Option 1: Scan Craig’s List.  There are always people who, for whatever crazy reason, buy in WAY too big and never use the gear.  It ends up taking up space in the garage, and one day they just dump it on CL for 1/3 of what they paid for it.  I see it quite a bit.  If you have around $1000 (sometimes less) you can score a full brew sculpture with pumps and chillers.  The worst thing you may have to do is purchase new high-temp hoses and give the kettles a good scrubbing.  The down-side to this is that it may take some time for one of those super sweet deals to pop up, so some level of patience may be required.  I don’t have that so I went with option 2.
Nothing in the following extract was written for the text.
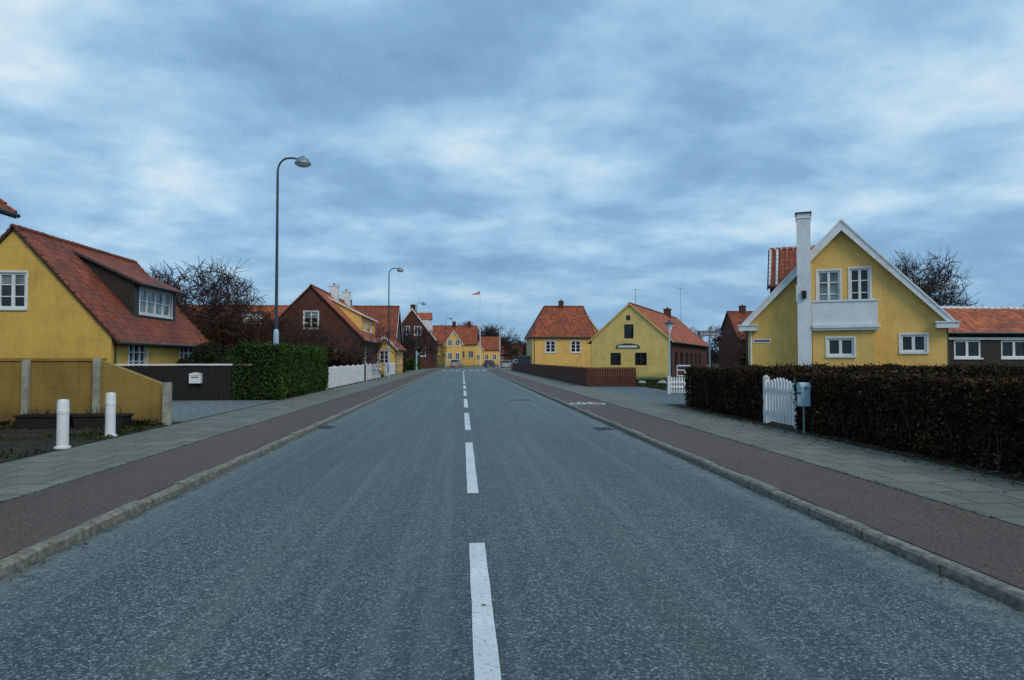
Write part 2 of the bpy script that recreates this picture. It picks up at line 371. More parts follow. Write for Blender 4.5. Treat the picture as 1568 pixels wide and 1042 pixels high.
# ---------------------------------------------------------------- walls / windows
def wallface(W,G,Fm,O,u,n,poly,wins,mat):
    O=Vector(O);u=Vector(u);n=Vector(n); Z=Vector((0,0,1))
    P=lambda a,z,d=0:O+u*a+Z*z+n*d
    loops=[[Vector((a,z,0)) for a,z in poly]]
    for w in wins:
        a0=w['c']-w['w']/2;a1=w['c']+w['w']/2;z0=w['z'];z1=w['z']+w['h']
        loops.append([Vector((a0,z0,0)),Vector((a0,z1,0)),Vector((a1,z1,0)),Vector((a1,z0,0))])
    flat=[p for l in loops for p in l]
    for tri in tessellate_polygon(loops):
        pts=[P(flat[i].x,flat[i].y) for i in tri]
        nn=(pts[1]-pts[0]).cross(pts[2]-pts[0])
        if nn.dot(n)<0: pts=pts[::-1]
        W.face(pts,mat)
    for w in wins:
        a0=w['c']-w['w']/2;a1=w['c']+w['w']/2;z0=w['z'];z1=w['z']+w['h']; D=-.12
        fr=w.get('frame','white'); gl=w.get('glass','glass'); rv=w.get('reveal',mat)
        for A,B in (((a0,z0),(a0,z1)),((a0,z1),(a1,z1)),((a1,z1),(a1,z0)),((a1,z0),(a0,z0))):
            W.face([P(*A),P(*B),P(*B,D-.04),P(*A,D-.04)],rv)
        G.face([P(a0,z0,D),P(a1,z0,D),P(a1,z1,D),P(a0,z1,D)],gl)
        t=w.get('ft',.07); FB=lambda aa,bb,zz,yy,d0,d1:Fm.obox(O,u,n,(aa,bb),(zz,yy),(d0,d1),fr)
        FB(a0,a1,z0,z0+t,D+.003,-.04); FB(a0,a1,z1-t,z1,D+.003,-.04); FB(a0,a0+t,z0+t,z1-t,D+.003,-.04); FB(a1-t,a1,z0+t,z1-t,D+.003,-.04)
        cols,rows=w.get('cr',(2,3))
        for i in range(1,cols):
            x=a0+(a1-a0)*i/cols; tt=t*w.get('mt',.7); FB(x-tt,x+tt,z0+t,z1-t,D+.004,-.045)
        for j in range(1,rows):
            z=z0+(z1-z0)*j/rows; FB(a0+t,a1-t,z-.022,z+.022,D+.005,-.06)
        if w.get('blind'):
            G.face([P(a0+t,z1-(z1-z0)*w['blind'],D+.002),P(a1-t,z1-(z1-z0)*w['blind'],D+.002),P(a1-t,z1-t,D+.002),P(a0+t,z1-t,D+.002)],'curtain')
        if w.get('sill',True): Fm.obox(O,u,n,(a0-.07,a1+.07),(z0-.09,z0-.002),(-.02,.07),w.get('sillm',fr))
        if w.get('surround'):
            s=.08
            FB(a0-s,a0-.002,z0,z1,.003,.03);FB(a1+.002,a1+s,z0,z1,.003,.03);FB(a0-s,a1+s,z1+.002,z1+s,.003,.03)
def win(c,z,w,h,**k): return dict(c=c,z=z,w=w,h=h,**k)
def house(name,loc,rot,w,l,eave,ridge,wallm,roofm,wins={},trim=None,ovg=.18,ove=.35,hip=(0,0),chim=(),gutter=True,base=-.15,sidemat=None,capm='tile2',trimw=.26):
    E=empty(name,loc,rot); W=MB();G=MB();Fm=MB();R=MB()
    h=w/2; s=(ridge-eave)/h; we=eave-.07; wr=ridge-.09
    gable=[(-h,base),(h,base),(h,we),(0,wr),(-h,we)]; rect=[(-h,base),(h,base),(h,we),(-h,we)]
    sm=sidemat or wallm
    wallface(W,G,Fm,(0,0,0),(1,0,0),(0,-1,0),rect if hip[0] else gable,wins.get('front',[]),wallm)
    wallface(W,G,Fm,(0,l,0),(1,0,0),(0,1,0),rect if hip[1] else gable,wins.get('back',[]),wallm)
    side=[(0,base),(l,base),(l,we),(0,we)]
    wallface(W,G,Fm,(h,0,0),(0,1,0),(1,0,0),side,wins.get('right',[]),sm)
    wallface(W,G,Fm,(-h,0,0),(0,1,0),(-1,0,0),side,wins.get('left',[]),sm)
    xo=h+ove; ze=eave-s*ove; y0=-ovg; y1=l+ovg; r0=y0+hip[0]; r1=y1-hip[1]; T=.13
    top={'L':[(-xo,y1,ze),(-xo,y0,ze),(0,r0,ridge),(0,r1,ridge)],'R':[(xo,y0,ze),(xo,y1,ze),(0,r1,ridge),(0,r0,ridge)]}
    if hip[0]: top['F']=[(-xo,y0,ze),(xo,y0,ze),(0,r0,ridge)]
    if hip[1]: top['B']=[(xo,y1,ze),(-xo,y1,ze),(0,r1,ridge)]
    for k,q in top.items():
        R.face(q,roofm); R.face([(a,b,c-T) for a,b,c in q][::-1],'darkwood')
    out=[(-xo,y1,ze),(-xo,y0,ze)]+([] if hip[0] else [(0,r0,ridge)])+[(xo,y0,ze),(xo,y1,ze)]+([] if hip[1] else [(0,r1,ridge)])
    em=trim or 'darkwood'
    for i in range(len(out)):
        a=out[i];b=out[(i+1)%len(out)]; mm=em if a[1]==b[1] else 'darkwood'
        R.face([a,b,(b[0],b[1],b[2]-T),(a[0],a[1],a[2]-T)],mm)
    n=max(2,int((r1-r0)/.4))
    for i in range(n):
        a=r0+(r1-r0)*i/n; b=r0+(r1-r0)*(i+1)/n; dz=random.uniform(-.012,.012)
        R.tube((0,a,ridge-.02+dz),(0,b+.02,ridge-.02+dz),.13,.10,capm,8,True)
        if capm=='whitewash': R.tube((0,a-.03,ridge-.01),(0,a+.04,ridge-.01),.15,.15,'whitewash',8,True)
    for yy,hh in((y0,hip[0]),(y1,hip[1])):
        if hh: continue
        for sx in(-1,1):
            m=int(math.hypot(xo,s*xo)/.34)
            for i in range(m):
                a=i/m;b=(i+1)/m
                R.tube((sx*xo*a,yy+(.05 if yy==y0 else -.05),ridge-s*xo*a+.0),(sx*xo*b,yy+(.05 if yy==y0 else -.05),ridge-s*xo*b+.03),.05,.07,roofm,6,True)
    for hh,yr,yc in ((hip[0],r0,y0),(hip[1],r1,y1)):
        if hh:
            for sx in(-1,1): R.tube((sx*xo,yc,ze),(0,yr,ridge),.09,.09,capm,6)
    if trim and trim!='darkwood':
        for yy,hh in((y0,hip[0]),(y1,hip[1])):
            if hh: continue
            sg=-1 if yy==y0 else 1
            for sx in(-1,1):
                R.prism([(0,0),(xo,-s*xo),(xo,-s*xo-trimw),(0,-trimw)],(0,yy+sg*.003,ridge+.02),(sx,0,0),(0,0,1),(0,sg,0),.04,trim)
    W.build('walls',E); R.build('roof',E)
    if G.f: G.build('window_glass',E)
    if Fm.f: Fm.build('window_frames',E)
    if gutter:
        g=MB()
        for sx in(-1,1):
            g.tube((sx*(xo+.05),y0,ze-.05),(sx*(xo+.05),y1,ze-.05),.06,.06,'gutter',8)
            g.tube((sx*(h+.06),.25,base),(sx*(h+.06),.25,ze-.15),.04,.04,'gutter',6); g.tube((sx*(h+.06),.25,ze-.15),(sx*(xo+.05),.25,ze-.05),.04,.04,'gutter',6)
        g.build('gutters',E)
    for i,(cx,cy,cw,zt,cm) in enumerate(chim):
        c=MB(); zb=ridge-abs(cx)*s-.8; c.box(cx-cw/2,cx+cw/2,cy-cw/2,cy+cw/2,zb,zt-.12,cm); c.box(cx-cw/2-.05,cx+cw/2+.05,cy-cw/2-.05,cy+cw/2+.05,zt-.12,zt,cm)
        c.tube((cx,cy,zt),(cx,cy,zt+.2),.1,.09,'lead',8); c.build('chimney',E)
    return E
# ---------------------------------------------------------------- ground and roads
C0=.1
def cx(y): return C0+(0.0022*(y-90)**2 if y>90 else 0)
def ribbon(name,a,b,z,mat,y0=-14,y1=235,step=3,skirt=False):
    mb=MB(); ys=np.arange(y0,y1+.01,step)
    for i in range(len(ys)-1):
        p,q=ys[i],ys[i+1]
        mb.face([(cx(p)+a,p,z),(cx(p)+b,p,z),(cx(q)+b,q,z),(cx(q)+a,q,z)],mat)
        if skirt:
            for e in(a,b): mb.face([(cx(p)+e,p,z),(cx(q)+e,q,z),(cx(q)+e,q,z-.14),(cx(p)+e,p,z-.14)],mat)
    return mb.build(name)
g=MB(); g.face([(-1500,-300,-.03),(1500,-300,-.03),(1500,2500,-.03),(-1500,2500,-.03)],'ground'); g.build('ground')
ribbon('road',-3.45,3.45,0,'road')
ribbon('cycle_path',-4.95,-3.6,.085,'cycle',skirt=True); ribbon('cycle_path',3.6,4.95,.085,'cycle',skirt=True)
ribbon('pavement',-6.75,-4.953,.095,'slab',skirt=True); ribbon('pavement',4.953,6.75,.095,'slab',skirt=True)
for sg in(-1,1):
    mb=MB(); ys=np.arange(-14,236,6)
    for i in range(len(ys)-1):
        p,q=ys[i],ys[i+1]; mb.face([(cx(p)+sg*6.753,p,.083),(sg*200,p,.083),(sg*200,q,.083),(cx(q)+sg*6.753,q,.083)],'ground')
    mb.build('garden_ground')
for sg in(-1,1):
    mb=MB(); y=-14
    while y<200:
        L=random.uniform(.85,1.05); z=.09+random.uniform(-.008,.010); dx=random.uniform(-.012,.012)
        a,b=cx(y),cx(y+L); xs=(-3.6,-3.47+dx) if sg<0 else (3.47+dx,3.6)
        p=[(a+xs[0],y+.006),(a+xs[1],y+.006),(b+xs[1],y+L-.006),(b+xs[0],y+L-.006)]; c=.022
        ii=lambda k:(p[k][0]+(c if k in(0,3) else -c),p[k][1],z)
        mb.face([ii(k) for k in range(4)],'kerb')
        for i in range(4):
            j=(i+1)%4
            mb.face([(*p[i],z-c),(*p[j],z-c),ii(j),ii(i)],'kerb')
            mb.face([(*p[i],-.05),(*p[j],-.05),(*p[j],z-c),(*p[i],z-c)],'kerb')
        y+=L
    mb.build('kerb')
mb=MB(); y=0; i=0
while y<94:
    seg=(.9,6.0) if i==0 else (.9+i*7.32,.9+i*7.32+5.0)
    y=seg[1]; n=14; jj=lambda: random.uniform(-.003,.003)
    pts=[(.13-.067+jj(),seg[0]+(seg[1]-seg[0])*k/n,.004) for k in range(n+1)]; pr=[(.13+.067+jj(),p[1],.004) for p in pts]
    for k in range(n): mb.face([pts[k],pr[k],pr[k+1],pts[k+1]],'paint')
    i+=1
mb.build('lane_marking')
mb=MB()
for k in range(7): x=-2.9+k*.95; mb.face([(x+C0,97,.004),(x+.5+C0,97,.004),(x+.5+C0,101,.004),(x+C0,101,.004)],'paint')
mb.build('zebra_crossing')
mb=MB(); mb.face([(1.8,26.5,.005),(2.7,26.5,.005),(2.7,27.2,.005),(1.8,27.2,.005)],'patch')
mb.build('asphalt_patch')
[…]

Option 2: Locate a kitchen supply outlet.  There are two kind of these – ones that say they are kitchen outlets and knock off $5, and those that are overstock dumps for importers of stuff from China.  Guess which one you want to find?  The “restaurant supply stores” take the same stuff that you get from the Chinese supply store, but they’re usually not the direct buyer, so there’s not much savings to be had there.  So find the direct importer either near you, or on the intertubes, and get things like kettles, burners, large stainless spoons and digital thermometers from them.  For example, I picked up the exact kettle that my homebrew shop sells for $350 for $180.  No joke.  Same brand name and everything.  Next, if your using coolers for a mash tun, check out Costco.  You can get 75qt coolers for $40.  Pick up your stainless fittings (faucets and hose barbs) from McMaster-Carr.  If you’re putting together a ghetto rig like mine you can do a 10 gallon setup for under $500.

Option 2.5: Can you weld?  Well then you are in business!  Taking the same tack as option 2, you can weld up a free standing brew sculpture with just a few weekends of work. Though I’ve never priced it out, I have it on pretty good authority that you can put a system together for $1000 or less.  There are plenty of plans available on the Internet for you to choose from.  If I had the mad welding skillz, I would be doing this.  Here’s a guy who got one together for under $800!

Perhaps I can save somebody out there some big money.  I know I certainly would have benefited from knowing some of this stuff when I started out.